The JVP split earlier this year, with a breakaway faction openly backing the government and becoming the most virulent defender of its reactionary war. Amid a slump in its support, the JVP has attempted to revive its populist rhetoric. But its claims to champion the rights of workers and farmers stand in stark contrast to its continuing support for the war, which has contributed to rising prices and cutbacks to essential services. Even as its candidates and supporters face intimidation from security forces, the JVP continues to vote for the government’s anti-democratic emergency powers.

The CWC and UPF both have a long history of wretched opportunist alliances with the government of the day. Both parties also function as trade unions and in that capacity have been responsible for sabotaging industrial campaigns by plantation workers, who are among the most oppressed layers of the working class. CWC leader Arumugam Thondaman appealed to estate workers to vote CWC to “prove our unity and power”—in other words, to strengthen the CWC’s bargaining position both at the provincial and national levels.
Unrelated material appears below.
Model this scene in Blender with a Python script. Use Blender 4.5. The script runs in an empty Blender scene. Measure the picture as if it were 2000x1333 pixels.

None of the opposition parties in the election gives voice to the broad discontent among working people over declining living standards and attacks on basic democratic rights. Many voters recognise that the country’s inflation of more than 30 percent and their own difficulties in making ends meet are linked to a war that appears to go on without end. While active support for the war is limited, most people feel powerless to stop it. In the final analysis, this is precisely the sentiment on which Rajapakse and his government rests and which all of the opposition parties encourage.

The polls, however, may yet produce some surprises if popular opposition is expressed, if only in a distorted way. An editorial in the Daily Mirror this week sounded a feeble warning about the government’s campaign strategy, declaring: “The government has put most of its eggs into the war basket and it will not be long before the country knows whether the voters of the two provinces find the omelet tasty.”